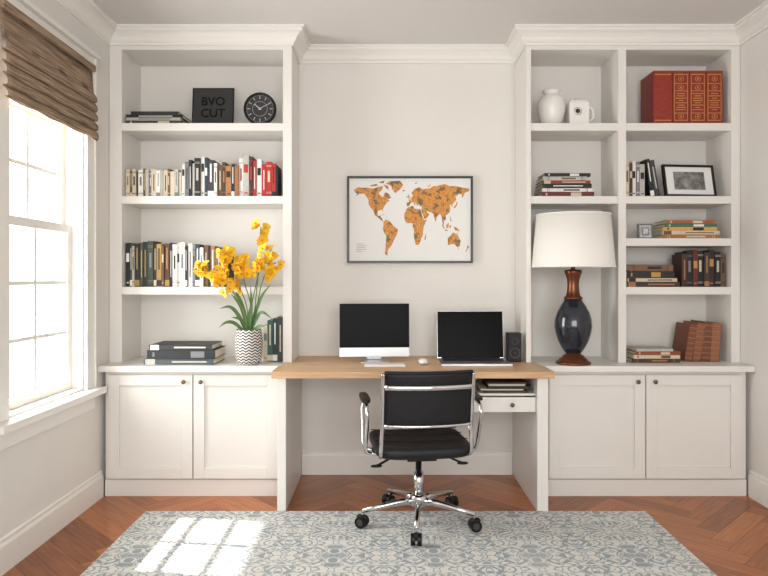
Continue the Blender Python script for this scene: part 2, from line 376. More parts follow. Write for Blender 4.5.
LANDS=[
[(-168,66),(-156,71),(-140,70),(-125,70),(-110,68),(-95,72),(-80,73),(-84,66),(-94,60),(-88,56),(-80,52),(-78,58),(-72,62),(-62,58),(-56,52),(-66,49),(-60,46),(-70,43),(-75,38),(-81,31),(-80,25),(-84,30),(-90,29),(-97,27),(-97,20),(-91,18),(-87,21),(-88,16),(-83,14),(-83,9),(-79,8),(-86,11),(-92,14),(-105,20),(-109,27),(-114,32),(-118,34),(-124,40),(-124,48),(-132,56),(-140,60),(-152,59),(-164,54),(-158,59),(-165,62)],
[(-73,78),(-60,82),(-30,83),(-20,75),(-25,70),(-43,60),(-52,66),(-56,74)],
[(-80,76),(-65,74),(-64,66),(-72,70)],[(-120,75),(-100,77),(-95,74),(-115,72)],[(-95,80),(-75,83),(-80,78)],
[(-79,8),(-72,12),(-60,9),(-50,1),(-42,-3),(-35,-6),(-39,-16),(-48,-26),(-54,-34),(-58,-38),(-65,-42),(-67,-48),(-68,-54),(-75,-50),(-73,-40),(-72,-30),(-70,-18),(-77,-12),(-81,-5),(-79,2)],
[(-17,15),(-16,23),(-9,32),(-2,35),(10,37),(12,33),(20,31),(32,31),(35,25),(38,18),(43,11),(51,12),(46,4),(41,-2),(40,-10),(40,-16),(35,-21),(33,-26),(27,-34),(18,-34),(14,-24),(12,-16),(13,-8),(9,-1),(9,4),(3,6),(-5,5),(-9,6),(-13,9)],
[(-9,37),(-9,43),(-1,44),(-4,48),(2,50),(8,54),(10,57),(5,60),(8,63),(15,68),(28,71),(40,67),(45,68),(60,69),(72,73),(82,73),(105,77),(120,73),(140,73),(160,70),(179,68),(178,64),(164,60),(162,55),(157,51),(156,58),(150,59),(137,54),(140,48),(133,43),(128,40),(129,36),(126,35),(125,39),(120,39),(122,31),(119,25),(112,21),(107,20),(109,13),(104,9),(101,13),(103,3),(101,2),(98,9),(97,16),(92,22),(87,21),(80,15),(80,11),(77,8),(73,17),(71,22),(66,25),(57,26),(53,28),(50,30),(52,25),(59,22),(53,16),(44,13),(40,20),(35,28),(36,36),(30,37),(27,40),(24,38),(22,37),(19,42),(13,45),(18,40),(15,38),(10,44),(3,43),(-1,38),(-5,36)],
[(114,-22),(122,-18),(126,-14),(130,-12),(136,-12),(140,-17),(142,-11),(146,-19),(153,-27),(150,-37),(144,-39),(138,-35),(131,-32),(124,-33),(115,-35)],
[(-5,50),(1,52),(-2,56),(-3,59),(-6,56),(-4,53)],[(-10,52),(-6,52),(-6,55),(-10,54)],[(131,32),(137,34),(141,37),(144,43),(141,45),(139,39),(133,35)],
[(44,-24),(49,-13),(50,-17),(47,-25)],[(95,5),(100,2),(106,-5),(102,-4)],[(109,1),(113,4),(118,6),(117,0),(115,-4),(110,-3)],[(131,-1),(138,-2),(147,-6),(150,-10),(143,-8),(138,-8)],
[(105,-6),(114,-7),(114,-9),(106,-8)],[(119,1),(125,1),(121,-5)],[(120,18),(122,17),(126,7),(122,10)],[(166,-46),(172,-41),(173,-35),(178,-38),(175,-41),(170,-46)],[(-24,66),(-14,66),(-18,63)],[(-85,22),(-75,20),(-78,22)],[(144,-41),(148,-41),(147,-43)],[(15,79),(25,80),(18,77)],[(52,72),(65,77),(58,72)]]
for P in LANDS:
    m.add([(-.2+(lo+170)/350*.757,4.2628,1.91-(82-la)/136*.485) for lo,la in P],[list(range(len(P)))],lm)
GT=mat('print_grey',(150,150,150),.7)
for k,w in enumerate((.05,.07,.06,.065,.04)): m.box(-.18,-.18+w,4.2625,4.2635,1.50-k*.012,1.503-k*.012,GT)
m.build('framed_world_map')

# ---------- books
def book(mb,M,w,h,d,c,label=None,bands=False):
    cm=c if not isinstance(c,tuple) else col(c); t=min(.003,w*.15)
    mb.box(0,t,0,d,0,h,cm,M); mb.box(w-t,w,0,d,0,h,cm,M); mb.box(t,w-t,0,t,0,h,cm,M)
    mb.box(t,w-t,t,d-.004,.003,h-.003,PAPER,M)
    if label:
        lc=label if not isinstance(label,tuple) else col(label)
        ty=random.randrange(4)
        if ty==0:
            a=random.uniform(.5,.65); mb.box(w*.14,w*.86,-.0006,t*.5,h*a,h*(a+.2),lc,M)
            mb.box(w*.25,w*.75,-.0006,t*.5,h*.08,h*.11,lc,M)
        elif ty==1:
            mb.box(w*.38,w*.62,-.0006,t*.5,h*.22,h*.82,lc,M)
        elif ty==2:
            for q in (.1,.13,.86,.89): mb.box(0,w,-.0006,t*.5,h*q,h*q+.0025,lc,M)
            mb.box(w*.3,w*.7,-.0006,t*.5,h*.42,h*.74,lc,M)
        else:
            mb.box(0,w,-.0006,t*.5,h*.02,h*.16,lc,M); mb.box(w*.36,w*.64,-.0006,t*.5,h*.4,h*.9,lc,M)
    if bands:
        for q in (.08,.2,.34,.48,.62,.76,.9): mb.box(-.0003,w+.0003,-.0016,t,h*q,h*q+.005,bands,M)
def row(name,x,y,z,items,depth=.17,xmax=None):
    m=MB()
    for it in items:
        w,h,c=it[:3]; lab=it[3] if len(it)>3 else None; a=it[4] if len(it)>4 else 0
        j=random.uniform(0,.015)
        if a:
            M=T(x+h*math.sin(math.radians(-a)),y+j,z+0)@R(a,'Y')
            book(m,M,w,h,depth-random.uniform(0,.03),c,lab); x+= w/math.cos(math.radians(a))+(0)
        else:
            book(m,T(x,y+j,z),w,h,depth-random.uniform(0,.03),c,lab); x+=w+.0008
    return m.build(name,bevel=.0008),x
CR=(206,192,168);CW=(228,226,220);BK=(26,26,30);DG=(48,62,56);BR=(104,76,54);OR=(164,114,70);RD=(176,42,36);GY=(120,122,124);NV=(42,54,72);MU=(166,132,70);LG=(182,180,172);MR=(100,36,32)
r2=[(.022,.168,CR,GY),(.012,.16,BR,CR),(.02,.168,CR,BK),(.01,.155,(74,54,42)),(.026,.165,CW,GY),(.012,.172,BR,CR),(.018,.165,LG),(.012,.16,GY,CW),(.026,.168,CR,BR),(.02,.16,CW,GY),(.014,.165,LG),(.024,.162,CR,BK),(.012,.17,BR,CR),(.024,.155,CR),(.02,.168,LG,GY),(.014,.15,CR),
(.016,.2,CW,BK),(.022,.215,GY,BK),(.016,.225,BK,CW),(.014,.205,CW),(.03,.235,BK,LG),(.02,.245,CW,BK),(.016,.24,NV,CW),(.034,.225,(52,52,56),CW),(.016,.205,CW,BR),(.026,.195,BR,CR),(.018,.21,(70,50,38),OR),(.03,.188,OR,BK),(.016,.2,BK,CW),(.022,.19,(150,104,66)),(.02,.235,CW,RD),(.032,.258,LG,RD),(.02,.245,(60,40,40),RD),(.018,.22,RD,CW),(.026,.23,CW,BK),(.022,.2,RD,CW),(.03,.215,(170,36,32),CR),(.02,.205,RD,BK),(.012,.19,BK)]
tot=sum(i[0]+.0008 for i in r2); k=.945/tot
row('book_row',-1.575,3.985,1.775,[(i[0]*k-.0003,)+tuple(i[1:]) for i in r2])
r3=[(.024,.268,BK,CW),(.014,.262,(60,60,60),CW),(.014,.25,LG,BK),(.03,.265,(34,40,38),MU),(.018,.27,(80,84,60),CR),(.03,.275,(30,44,38),MU),(.034,.28,(58,66,50),GY),(.018,.26,BK,CR),(.03,.262,MU,BK),(.014,.25,BR,CR),(.03,.265,(86,46,34),MU),(.016,.27,BK,CW),(.026,.26,CW,BK),(.018,.268,LG,BK),(.034,.27,CW,GY),(.014,.25,BK,CW),(.028,.265,CW,BK),(.018,.255,GY,NV),(.026,.26,NV,CW),(.022,.24,CW,BR),(.026,.255,BR,CR),(.018,.24,BK),(.024,.25,OR,CW),(.024,.23,CR,BK),(.03,.24,(90,60,44),CW),(.022,.25,BK,CR)]
row('book_row',-1.575,3.99,1.226,r3)
row('book_row',-.735,3.985,.771,[(.024,.22,CR,GY),(.032,.25,(44,92,88),CR),(.028,.262,(36,52,50),CW),(.034,.272,(52,60,64),CR)],.19)
row('book_row',1.468,3.985,1.775,[(.026,.215,CR,BR),(.018,.205,(70,50,40),CR),(.024,.22,CW,BK),(.022,.215,GY,CW),(.03,.2,LG,BK),(.024,.23,BK,CW,-8),(.03,.225,(60,60,64),LG,-10)],.17)
row('book_row',1.815,3.99,1.226,[(.032,.2,(66,40,32),OR),(.036,.215,BK,GY),(.03,.225,MR,GOLD),(.036,.22,BK,CR),(.03,.21,(60,50,46),OR),(.034,.225,(52,30,28),GOLD),(.034,.215,BK,LG),(.03,.2,BR,BK)],.17)
m=MB(); x=1.50+.33; TB=mat('tan_raised_band',(166,112,74),.5)
for w,h,c_,a in ((.045,.225,(120,68,44),9),(.05,.235,(134,80,52),8),(.05,.24,(110,62,42),6),(.055,.235,(144,94,62),4)):
    M=T(x,3.99,.7705+w*math.sin(math.radians(a)))@R(a,'Y')
    book(m,M,w,h,.19,c_,None,TB); x+=w/math.cos(math.radians(a))+.003
m.build('leather_books',bevel=.0012)
def stack(name,x0,y0,z0,items):
    m=MB(); z=z0
    for it in items:
        t,wd,dp,c_,dx=it[:5]; lab=it[5] if len(it)>5 else None
        M=T(x0+dx,y0+random.uniform(0,.01),z+t)@R(90,'Y')
        book(m,M,t,wd,dp,c_,lab); z+=t+.0004
    return m.build(name,bevel=.0008),z
stack('book_stack',-1.573,3.985,2.2165,[(.022,.35,.22,(70,66,64),0,CR),(.018,.33,.22,LG,.005,BK),(.02,.345,.2,BK,.0,CW),(.018,.29,.2,(48,48,50),.03)])
stack('book_stack',-1.41,3.84,.7705,[(.034,.41,.27,(70,80,84),.0,LG),(.052,.40,.26,(34,38,44),.02,GY),(.03,.37,.25,(44,48,54),.03,CW)])
stack('book_stack',.96,3.985,1.7755,[(.03,.32,.2,MR,.0,CR),(.022,.31,.2,CW,.005,BK),(.026,.3,.19,BK,.005,CW),(.02,.29,.19,(150,50,40),.01,CR),(.024,.27,.18,LG,.01,BR),(.02,.28,.18,BK,.02,CW)])
stack('book_stack',1.69,3.985,1.5205,[(.024,.36,.2,OR,.0,CR),(.022,.35,.2,CR,.005,BR),(.024,.33,.19,(206,164,90),.01,BK),(.018,.32,.19,(60,110,90),.02,CW),(.022,.3,.18,(160,90,54),.03,CR)])
stack('book_stack',1.482,3.985,1.2265,[(.03,.32,.2,(60,42,34),.0,OR),(.022,.3,.2,CR,.005,BK),(.042,.29,.19,(38,34,34),.0,GOLD),(.04,.27,.18,(120,84,60),.01,BK)])
stack('book_stack',1.49,3.93,.7705,[(.024,.29,.2,(70,44,34),.0,OR),(.022,.28,.2,CR,.01,BR),(.02,.27,.19,(140,70,44),.02,CR),(.016,.22,.17,LG,.03)])

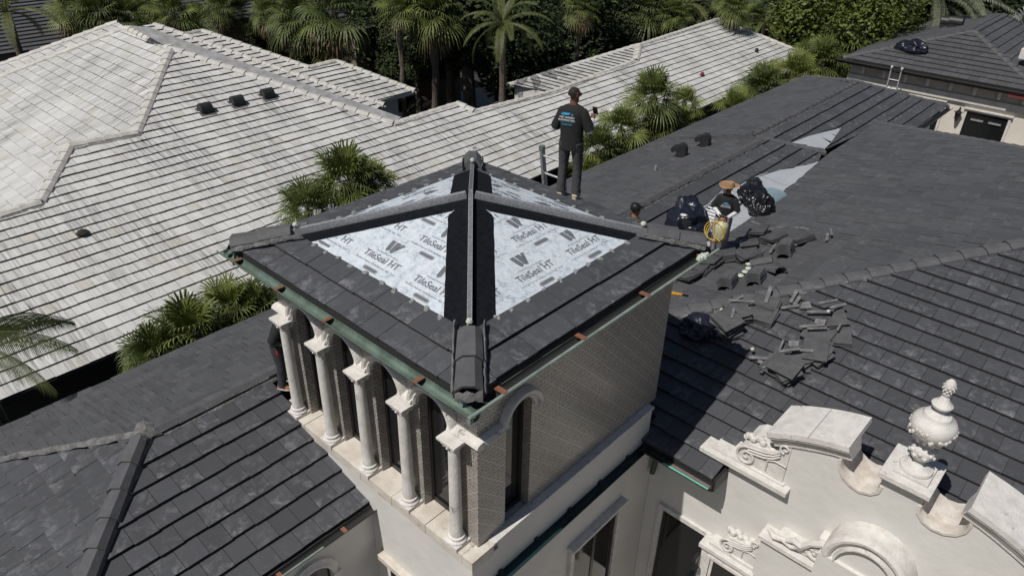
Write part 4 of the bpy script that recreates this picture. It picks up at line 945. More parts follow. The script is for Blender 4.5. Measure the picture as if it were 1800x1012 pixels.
for k,px,py,z,s,l in ((0,172,22,6.5,1.9,'garden fan palm at top left, first from the left behind the white roof peak'),(1,222,30,6.2,1.6,'garden fan palm right behind the white roof peak'),(2,300,22,6.5,1.8,'garden fan palm against the dark slatted roof at top left'),(0,350,40,5.8,1.5,'garden fan palm above the second white ridge'),(1,405,22,6.5,1.7,'garden fan palm before the grey wall at top left'),
    (0,520,28,7.5,1.8,'shaggy garden fan palm before the grey wall'),(1,585,22,7.8,2.0,'largest garden fan palm left of the beige wall'),(2,575,88,6,1.7,'low bushy fan palm behind the white wing'),(0,760,22,8,1.9,'garden fan palm hanging over the dark trees at top centre'),
    (1,1070,12,6.2,1.9,'pair palm with thick trunk behind the right white ridge, left one'),(0,1140,18,6.2,1.9,'pair palm with thick trunk behind the right white ridge, right one'),(2,1185,25,6.2,1.5,'slim fan palm behind the right white ridge'),
    (1,130,18,6.5,1.6,'garden fan palm at top left near the coconut trunk'),(0,262,12,6.2,1.5,'garden fan palm at the top edge over the slatted roof'),(2,385,12,7.0,1.5,'garden fan palm at the top edge left of the grey wall'),(1,470,22,6.6,1.3,'small fan palm in front of the grey wall'),(0,545,90,5.8,1.3,'fan palm at the foot of the shaggy garden palms'),(2,700,18,8.2,1.3,'fan palm at the top edge right of the beige wall'),(1,1020,12,8,1.2,'fan palm at the top edge right of the coconut palm'),(0,1290,12,7.4,1.3,'fan palm at the top edge beyond the white roof peak'),(1,1325,30,6.2,1.2,'fan palm near the low coconut palm at top right'),
    (0,1478,80,5.8,2.1,'big bushy fan palm beyond the end of the white roof'),(1,1530,78,5.6,1.6,'fan palm beside the far dark roof corner'),(2,1420,100,5.2,1.5,'low fan palm spilling over the white roof corner'),(0,1560,68,5.5,1.4,'fan palm half hidden behind the far dark eave')):
    palm(k,px,py,z,l,G2,s*.82)
def frond(mb,o,az,el,L,m,nl=44,lw=.022,ll=.42,arch=1.2,rng=rv,up=.3):
    pts=[];p=Vector(o);e=el;n=14
    for i in range(n+1):
        pts.append(p.copy()); d=Vector((math.cos(az)*math.cos(e),math.sin(az)*math.cos(e),math.sin(e))); p=p+d*(L/n); e-=arch/n*(1+.6*i/n)
    mb.tube(pts,[.022*(1-.8*i/n)*L/2.4 for i in range(n+1)],5,m)
    s=Vector((-math.sin(az),math.cos(az),0))
    for k in range(nl):
        t=(k+2)/(nl+2); f=t*n; i=min(int(f),n-1); q=pts[i].lerp(pts[i+1],f-i); d=(pts[i+1]-pts[i]).normalized()
        l=ll*math.sin(math.pi*min(.97,.12+t*.86))**.6*rng.uniform(.85,1.1)
        for sg in (-1,1):
            v=(s*sg*.8+d*.55+Vector((0,0,up-.35*t))).normalized(); a=q; b=q+v*l*.55; c=q+v*l*.85+Vector((0,0,-l*.35)); w=d*lw
            mb.face([a-w*.5,a+w*.5,b+w,b-w],m); mb.face([b-w,b+w,c],m)
def feather(name,n,L,mat,label,group,p,s=1,th=6,nl=44,ll=.42,lw=.022,lean=None,elr=(75,-25),arch=1.2,up=.3,azs=None):
    t=empty(name,label,'palm tree',p,group); mb=MB()
    for k in range(n):
        f=k/n; frond(mb,(0,0,0),azs[k] if azs else k*2.39996+rv.uniform(-.2,.2),R(elr[0]+(elr[1]-elr[0])*f)+rv.uniform(-.1,.1),L*rv.uniform(.85,1.1),0,nl,lw,ll,arch,up=up)
    mb.build('crown',mat,t); m2=MB(); 
    le=lean or (0,0); nn=12; m2.tube([(le[0]*(1-i/nn)**1.5,le[1]*(1-i/nn)**1.5,-th+th*i/nn) for i in range(nn+1)],[.16*(1.12 if i%2 else .96)*(1.15-.25*i/nn) for i in range(nn+1)],9); m2.build('trunk',M['trunk'],t); t.scale=(s,s,s); return t
GC='feather leaved palms around the houses'
feather('coconut_palm',15,2.6,M['coco'],'coconut palm with pale bending fronds and bare trunk at top centre',GC,atz(885,42,8),.85,9,lean=(-.8,-.6))
feather('coconut_palm',10,2.5,M['coco'],'coconut palm whose fronds enter at the top left corner',GC,atz(12,22,8),.9,8)
feather('coconut_palm',12,2.5,M['coco'],'thin coconut palm behind the peak of the right white roof',GC,atz(1265,12,6.2),.9,7)
feather('coconut_palm',12,2.4,M['coco'],'yellowing coconut palm left of the peak of the right white roof',GC,atz(1205,10,6.2),.95,7,lean=(.5,.2))
feather('coconut_palm',9,2.0,M['coco'],'low coconut palm behind the far end of the white roof',GC,atz(1345,42,6),.7,6)
feather('coconut_palm',5,2.1,M['coco'],'near coconut palm whose dark fronds reach over the gap at the left edge',GC,aty(-70,600,8.95),1.0,7,nl=64,ll=.42,lw=.010,azs=[-.62,.0,.5,2.2,-1.0],elr=(16,4),arch=1.0,up=-1.5)
feather('date_palm',38,5.2,M['date'],'large grey green date palm spreading behind the far roof',GC,atz(1645,0,7.4),1.2,8,nl=60,ll=.5,lw=.03,elr=(62,-14),arch=1.0)
t=palm(0,1800,66,6.5,'silvery fan palm at the right edge behind the far roof',G2,1.6)
for ch in t.children:
    if ch.name.startswith('crown'):
        ch.data=ch.data.copy(); ch.data.materials[0]=M['silver']; ch.data.materials[1]=M['silver']
def tree_crown(nl=15000,R_=2.4,leaf=.1,seed=1,nb=16):
    r=random.Random(seed); mb=MB(); blobs=[]
    for k in range(nb):
        v=Vector((r.gauss(0,1),r.gauss(0,1),r.gauss(0,.75))).normalized()*R_*r.uniform(.35,.85); blobs.append((v,R_*r.uniform(.28,.5)))
    for i in range(nl):
        c,rad=r.choice(blobs); v=Vector((r.gauss(0,1),r.gauss(0,1),r.gauss(0,1))).normalized(); p=c+v*rad*r.uniform(.75,1.08)
        a=Vector((r.gauss(0,1),r.gauss(0,1),r.gauss(0,.6))).normalized(); b=a.cross(v+Vector((.1,.2,.3))).normalized(); l=leaf*r.uniform(.6,1.3)
        mb.face([p-a*l,p+b*l*.42,p+a*l,p-b*l*.42],0 if r.random()>.12 else 1)
    return mb,blobs
tps=[]
for k,(m0,m1) in enumerate((('leafd','leafb'),('leafd','leafd'),('leafb','leafd'))):
    t=empty('broadleaf_tree','x','tree',(0,0,0)); cr,bl=tree_crown(seed=k+3,leaf=.105 if k<2 else .085,nl=15000); cr.build('crown',[M[m0],M[m1]],t)
    mb=MB(); mb.tube([(0,0,-6),(.1,.05,-3),(0,0,-.8),(.1,0,.6)],[.25,.2,.16,.05],8)
    for c,r_ in bl[:7]: mb.tube([(0,0,-1.2),c*.5+Vector((0,0,-.3)),c],[.1,.06,.02],6)
    mb.build('trunk',M['trunk'],t); tps.append(t)
tu=[0]*3; GT='broadleaf trees behind the houses'
def tree(k,px,py,z,label,s=1.):
    p=atz(px,py,z); rot=(0,0,rv.uniform(0,6.28))
    if not tu[k]: tu[k]=1; t=tps[k]; t.location=p; t.rotation_euler=rot; t.scale=(s,s,s)
    else: t=copy_tree(tps[k],p,rot,s)
    tag(t,label,'tree',GT)
spots=[(1,60,70,3,1.3,'dark tree at far top left below the coconut fronds'),(1,130,70,3,1.2,'dark tree left of the white roof peak'),(0,455,60,4,.9,'dark leafy tree with a few yellow leaves before the grey wall'),(1,640,20,6,1.5,'dark tree crown above the beige wall'),
(0,700,60,5,1.5,'dark tree left of the hanging fan palm at top centre'),(0,730,95,4.5,.9,'low dark tree right of the beige wall'),(0,790,50,6.5,1.2,'dark tree crown behind the hanging fan palm'),(1,905,80,5.5,1.0,'dark tree right behind the coconut trunk'),
(0,960,40,6,1.7,'dark tree right of the coconut crown at top centre'),(0,1000,85,4.5,1.1,'dark tree with speckled light above the white wing'),(1,1040,70,4,1.4,'dark tree behind the white ridge beside the palm trunks'),(1,820,40,7,1.8,'dark tall tree at top centre left of the coconut crown'),
(1,1110,50,5,1.4,'dark tree behind the paired palms'),(1,1230,60,4,1.4,'dark tree behind the white roof peak on the right'),(0,1310,60,4,1.1,'small dark tree right of the white roof peak'),(2,1455,30,6.5,1.5,'bright green tree left of the date palm'),(2,1380,95,4.2,1.0,'low green bush tree beside the white roof end'),(2,1500,25,7,1.5,'tall bright green tree before the date palm'),
(0,1560,30,6,1.4,'mid green tree under the date palm fronds'),(1,1740,15,6,1.6,'dark tree behind the far roof at the right'),(1,670,150,2,.7,'low dark tree beside the parked car'),(2,1060,100,2.5,.7,'small light green shrub just over the white ridge'),(1,560,20,6,1.5,'dark tree behind the shaggy garden palms'),(1,250,0,4,1.3,'dark tree at the top edge above the white roof peak'),(1,0,120,2.5,1.3,'dark tree at the left edge behind the white roof'),(1,1400,10,6,1.3,'dark tree at the top edge left of the bright green one')]
for s in spots: tree(*[s[0],s[1],s[2],s[3]],s[5],s[4])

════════

**WHAT IS BEING ASKED**
The word "Write" may appear on some lines of these records; state how many such lines there are, and nothing else.

**ANSWER BELOW**
2